INSTRUCTION →
Write out the full set of records below exactly.
──────── SUPPLIED MATERIAL ────────
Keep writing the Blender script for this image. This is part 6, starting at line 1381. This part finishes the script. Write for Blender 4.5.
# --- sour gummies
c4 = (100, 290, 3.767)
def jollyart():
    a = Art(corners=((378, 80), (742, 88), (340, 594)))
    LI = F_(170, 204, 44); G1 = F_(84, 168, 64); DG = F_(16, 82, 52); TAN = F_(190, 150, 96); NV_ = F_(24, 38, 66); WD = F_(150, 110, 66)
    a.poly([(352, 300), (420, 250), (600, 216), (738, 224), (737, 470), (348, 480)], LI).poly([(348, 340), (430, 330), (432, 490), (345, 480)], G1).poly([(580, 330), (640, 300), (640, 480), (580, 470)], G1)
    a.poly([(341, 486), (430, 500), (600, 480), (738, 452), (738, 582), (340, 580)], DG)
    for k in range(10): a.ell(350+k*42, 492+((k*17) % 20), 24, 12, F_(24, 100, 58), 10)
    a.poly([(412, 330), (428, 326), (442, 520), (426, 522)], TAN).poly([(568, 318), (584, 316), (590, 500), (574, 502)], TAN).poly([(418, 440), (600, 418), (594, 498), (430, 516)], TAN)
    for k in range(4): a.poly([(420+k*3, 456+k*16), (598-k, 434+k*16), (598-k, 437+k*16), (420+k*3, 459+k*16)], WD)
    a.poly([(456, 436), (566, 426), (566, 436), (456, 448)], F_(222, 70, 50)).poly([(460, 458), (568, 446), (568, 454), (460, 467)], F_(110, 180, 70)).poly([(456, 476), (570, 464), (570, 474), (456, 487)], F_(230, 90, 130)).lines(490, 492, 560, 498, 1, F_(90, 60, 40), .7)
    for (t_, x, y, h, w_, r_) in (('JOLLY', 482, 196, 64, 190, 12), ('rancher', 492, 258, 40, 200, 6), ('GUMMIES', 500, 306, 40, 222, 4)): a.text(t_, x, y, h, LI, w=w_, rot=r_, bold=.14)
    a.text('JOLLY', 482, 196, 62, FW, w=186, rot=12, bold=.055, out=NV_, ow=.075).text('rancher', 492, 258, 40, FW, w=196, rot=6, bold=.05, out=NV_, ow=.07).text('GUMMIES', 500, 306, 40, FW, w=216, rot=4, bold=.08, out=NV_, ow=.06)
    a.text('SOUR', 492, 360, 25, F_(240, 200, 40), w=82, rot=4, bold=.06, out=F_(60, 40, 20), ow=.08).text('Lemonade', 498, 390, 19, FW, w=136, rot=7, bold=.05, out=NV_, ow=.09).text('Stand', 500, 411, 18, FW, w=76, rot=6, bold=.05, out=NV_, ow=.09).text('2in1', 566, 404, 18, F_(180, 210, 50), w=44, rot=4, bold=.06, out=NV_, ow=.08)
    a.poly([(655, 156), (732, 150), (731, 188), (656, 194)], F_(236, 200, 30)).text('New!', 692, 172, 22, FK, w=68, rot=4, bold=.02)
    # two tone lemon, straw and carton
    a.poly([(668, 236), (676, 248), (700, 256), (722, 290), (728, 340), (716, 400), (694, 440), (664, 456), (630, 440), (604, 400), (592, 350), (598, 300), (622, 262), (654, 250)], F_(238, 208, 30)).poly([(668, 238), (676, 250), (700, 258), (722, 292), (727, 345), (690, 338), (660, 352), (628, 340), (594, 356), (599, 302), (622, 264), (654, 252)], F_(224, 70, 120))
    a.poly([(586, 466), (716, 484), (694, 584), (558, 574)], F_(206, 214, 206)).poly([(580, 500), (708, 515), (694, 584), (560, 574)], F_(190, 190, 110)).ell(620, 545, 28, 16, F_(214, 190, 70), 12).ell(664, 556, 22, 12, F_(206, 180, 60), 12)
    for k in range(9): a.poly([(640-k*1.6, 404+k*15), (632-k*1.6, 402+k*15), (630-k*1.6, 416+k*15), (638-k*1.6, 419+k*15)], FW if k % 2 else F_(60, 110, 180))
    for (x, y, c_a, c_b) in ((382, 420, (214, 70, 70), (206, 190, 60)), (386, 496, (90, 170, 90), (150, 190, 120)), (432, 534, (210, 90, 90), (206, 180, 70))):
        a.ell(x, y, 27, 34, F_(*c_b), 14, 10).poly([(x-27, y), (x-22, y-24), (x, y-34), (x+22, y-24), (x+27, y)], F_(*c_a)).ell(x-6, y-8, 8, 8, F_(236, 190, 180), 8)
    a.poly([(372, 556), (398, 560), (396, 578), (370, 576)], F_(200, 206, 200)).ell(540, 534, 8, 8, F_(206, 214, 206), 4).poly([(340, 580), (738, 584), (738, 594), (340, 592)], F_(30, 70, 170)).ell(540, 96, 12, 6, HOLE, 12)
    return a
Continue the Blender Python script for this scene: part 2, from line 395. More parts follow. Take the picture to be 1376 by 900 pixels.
────────
OUTPUT BELOW →
Keep writing the Blender script for this image. This is part 6, starting at line 1381. This part finishes the script. Write for Blender 4.5.
# --- sour gummies
c4 = (100, 290, 3.767)
def jollyart():
    a = Art(corners=((378, 80), (742, 88), (340, 594)))
    LI = F_(170, 204, 44); G1 = F_(84, 168, 64); DG = F_(16, 82, 52); TAN = F_(190, 150, 96); NV_ = F_(24, 38, 66); WD = F_(150, 110, 66)
    a.poly([(352, 300), (420, 250), (600, 216), (738, 224), (737, 470), (348, 480)], LI).poly([(348, 340), (430, 330), (432, 490), (345, 480)], G1).poly([(580, 330), (640, 300), (640, 480), (580, 470)], G1)
    a.poly([(341, 486), (430, 500), (600, 480), (738, 452), (738, 582), (340, 580)], DG)
    for k in range(10): a.ell(350+k*42, 492+((k*17) % 20), 24, 12, F_(24, 100, 58), 10)
    a.poly([(412, 330), (428, 326), (442, 520), (426, 522)], TAN).poly([(568, 318), (584, 316), (590, 500), (574, 502)], TAN).poly([(418, 440), (600, 418), (594, 498), (430, 516)], TAN)
    for k in range(4): a.poly([(420+k*3, 456+k*16), (598-k, 434+k*16), (598-k, 437+k*16), (420+k*3, 459+k*16)], WD)
    a.poly([(456, 436), (566, 426), (566, 436), (456, 448)], F_(222, 70, 50)).poly([(460, 458), (568, 446), (568, 454), (460, 467)], F_(110, 180, 70)).poly([(456, 476), (570, 464), (570, 474), (456, 487)], F_(230, 90, 130)).lines(490, 492, 560, 498, 1, F_(90, 60, 40), .7)
    for (t_, x, y, h, w_, r_) in (('JOLLY', 482, 196, 64, 190, 12), ('rancher', 492, 258, 40, 200, 6), ('GUMMIES', 500, 306, 40, 222, 4)): a.text(t_, x, y, h, LI, w=w_, rot=r_, bold=.14)
    a.text('JOLLY', 482, 196, 62, FW, w=186, rot=12, bold=.055, out=NV_, ow=.075).text('rancher', 492, 258, 40, FW, w=196, rot=6, bold=.05, out=NV_, ow=.07).text('GUMMIES', 500, 306, 40, FW, w=216, rot=4, bold=.08, out=NV_, ow=.06)
    a.text('SOUR', 492, 360, 25, F_(240, 200, 40), w=82, rot=4, bold=.06, out=F_(60, 40, 20), ow=.08).text('Lemonade', 498, 390, 19, FW, w=136, rot=7, bold=.05, out=NV_, ow=.09).text('Stand', 500, 411, 18, FW, w=76, rot=6, bold=.05, out=NV_, ow=.09).text('2in1', 566, 404, 18, F_(180, 210, 50), w=44, rot=4, bold=.06, out=NV_, ow=.08)
    a.poly([(655, 156), (732, 150), (731, 188), (656, 194)], F_(236, 200, 30)).text('New!', 692, 172, 22, FK, w=68, rot=4, bold=.02)
    # two tone lemon, straw and carton
    a.poly([(668, 236), (676, 248), (700, 256), (722, 290), (728, 340), (716, 400), (694, 440), (664, 456), (630, 440), (604, 400), (592, 350), (598, 300), (622, 262), (654, 250)], F_(238, 208, 30)).poly([(668, 238), (676, 250), (700, 258), (722, 292), (727, 345), (690, 338), (660, 352), (628, 340), (594, 356), (599, 302), (622, 264), (654, 252)], F_(224, 70, 120))
    a.poly([(586, 466), (716, 484), (694, 584), (558, 574)], F_(206, 214, 206)).poly([(580, 500), (708, 515), (694, 584), (560, 574)], F_(190, 190, 110)).ell(620, 545, 28, 16, F_(214, 190, 70), 12).ell(664, 556, 22, 12, F_(206, 180, 60), 12)
    for k in range(9): a.poly([(640-k*1.6, 404+k*15), (632-k*1.6, 402+k*15), (630-k*1.6, 416+k*15), (638-k*1.6, 419+k*15)], FW if k % 2 else F_(60, 110, 180))
    for (x, y, c_a, c_b) in ((382, 420, (214, 70, 70), (206, 190, 60)), (386, 496, (90, 170, 90), (150, 190, 120)), (432, 534, (210, 90, 90), (206, 180, 70))):
        a.ell(x, y, 27, 34, F_(*c_b), 14, 10).poly([(x-27, y), (x-22, y-24), (x, y-34), (x+22, y-24), (x+27, y)], F_(*c_a)).ell(x-6, y-8, 8, 8, F_(236, 190, 180), 8)
    a.poly([(372, 556), (398, 560), (396, 578), (370, 576)], F_(200, 206, 200)).ell(540, 534, 8, 8, F_(206, 214, 206), 4).poly([(340, 580), (738, 584), (738, 594), (340, 592)], F_(30, 70, 170)).ell(540, 96, 12, 6, HOLE, 12)
    return a
Continue the Blender Python script for this scene: part 2, from line 395. More parts follow. Take the picture to be 1376 by 900 pixels.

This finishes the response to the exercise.